## [Brief]
Give back the full listing, character for character, with no pictures.

## [Collected material]
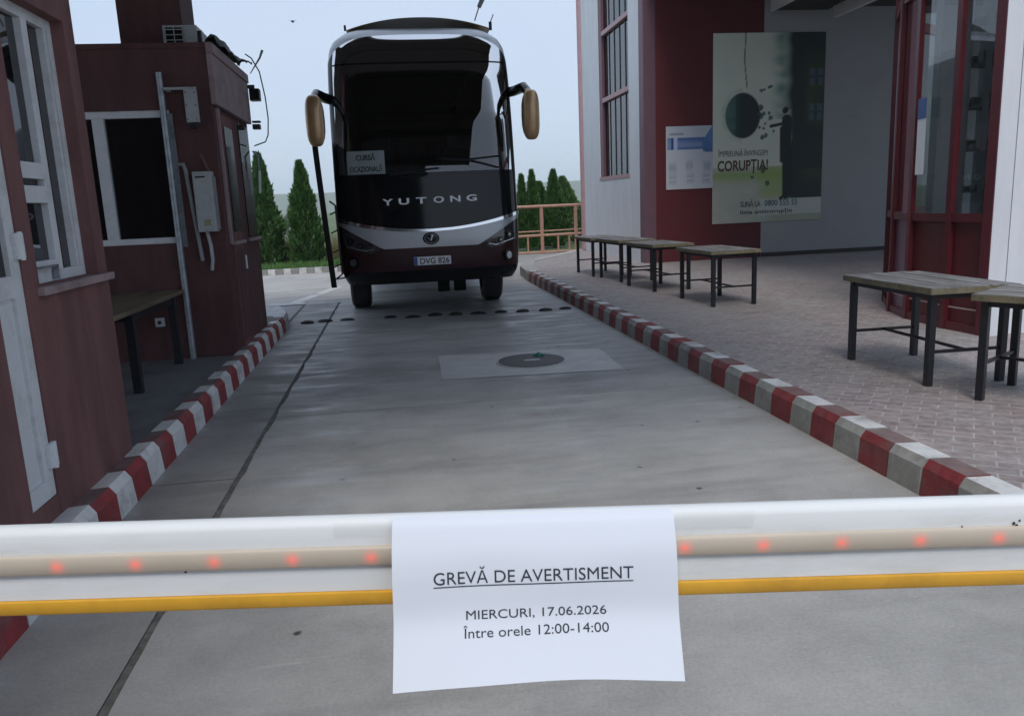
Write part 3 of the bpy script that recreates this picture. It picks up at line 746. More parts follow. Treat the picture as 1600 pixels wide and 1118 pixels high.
for z in (1.526, 1.926, 2.326, 2.726):
    y = 6.92
    while y < 7.36:
        w_ = rr.uniform(.03, .09); h_ = rr.uniform(.03, .11)
        b.box(5.64, 5.76, y, y + w_, z, z + h_, rr.choice(['blind', 'card', 'plate', 'cream'])); y += w_ + rr.uniform(.02, .12)
b.build('goods', sh)
# notice inside the door of the bay
b = MB(); p0, p1 = bayp(R(7.2), RR + .004), bayp(R(10.2), RR + .004)
b.face([(p0.x, p0.y, 1.70), (p1.x, p1.y, 1.70), (p1.x, p1.y, 2.25), (p0.x, p0.y, 2.25)], 'card'); b.face([(p0.x - .003, p0.y, 2.25), (p1.x - .003, p1.y, 2.25), (p1.x - .003, p1.y, 2.45), (p0.x - .003, p0.y, 2.45)], 'pblue')
b.build('door_notice', sb)

# unseen block added behind the viewer so the windscreen mirrors a dark field
ob = thing('reflection_block', (-4, -15, 0), 'added unseen dark block behind the viewer, mirrored in the windscreen', 'building')
b = MB(); b.box(-10.5, 1.2, -19, -12.5, -.02, 10.5, 'tarp'); b.build('wall', ob)
b = MB(); b.box(-10.8, 1.5, -19.3, -12.2, 10.501, 10.8, 'soffit'); b.build('roof', ob)
for x in (-9, -6.5, -4, -1.5):
    for z in (1.2, 4.2, 7.4):
        b = MB(); b.box(x, x + 1.4, -12.499, -12.44, z, z + 1.6, 'gblack', .01); b.build('window', ob)

# ------------------------------------------------------------------ posters
def print_mat(name):
    m, n, b = nodes(name)
    a = n.nodes.new('ShaderNodeVertexColor'); a.layer_name = 'print'
    n.links.new(a.outputs[0], b.inputs['Base Color']); b.inputs['Roughness'].default_value = .55
    return m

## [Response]
Write part 3 of the bpy script that recreates this picture. It picks up at line 746. More parts follow. Treat the picture as 1600 pixels wide and 1118 pixels high.
for z in (1.526, 1.926, 2.326, 2.726):
    y = 6.92
    while y < 7.36:
        w_ = rr.uniform(.03, .09); h_ = rr.uniform(.03, .11)
        b.box(5.64, 5.76, y, y + w_, z, z + h_, rr.choice(['blind', 'card', 'plate', 'cream'])); y += w_ + rr.uniform(.02, .12)
b.build('goods', sh)
# notice inside the door of the bay
b = MB(); p0, p1 = bayp(R(7.2), RR + .004), bayp(R(10.2), RR + .004)
b.face([(p0.x, p0.y, 1.70), (p1.x, p1.y, 1.70), (p1.x, p1.y, 2.25), (p0.x, p0.y, 2.25)], 'card'); b.face([(p0.x - .003, p0.y, 2.25), (p1.x - .003, p1.y, 2.25), (p1.x - .003, p1.y, 2.45), (p0.x - .003, p0.y, 2.45)], 'pblue')
b.build('door_notice', sb)

# unseen block added behind the viewer so the windscreen mirrors a dark field
ob = thing('reflection_block', (-4, -15, 0), 'added unseen dark block behind the viewer, mirrored in the windscreen', 'building')
b = MB(); b.box(-10.5, 1.2, -19, -12.5, -.02, 10.5, 'tarp'); b.build('wall', ob)
b = MB(); b.box(-10.8, 1.5, -19.3, -12.2, 10.501, 10.8, 'soffit'); b.build('roof', ob)
for x in (-9, -6.5, -4, -1.5):
    for z in (1.2, 4.2, 7.4):
        b = MB(); b.box(x, x + 1.4, -12.499, -12.44, z, z + 1.6, 'gblack', .01); b.build('window', ob)

# ------------------------------------------------------------------ posters
def print_mat(name):
    m, n, b = nodes(name)
    a = n.nodes.new('ShaderNodeVertexColor'); a.layer_name = 'print'
    n.links.new(a.outputs[0], b.inputs['Base Color']); b.inputs['Roughness'].default_value = .55
    return m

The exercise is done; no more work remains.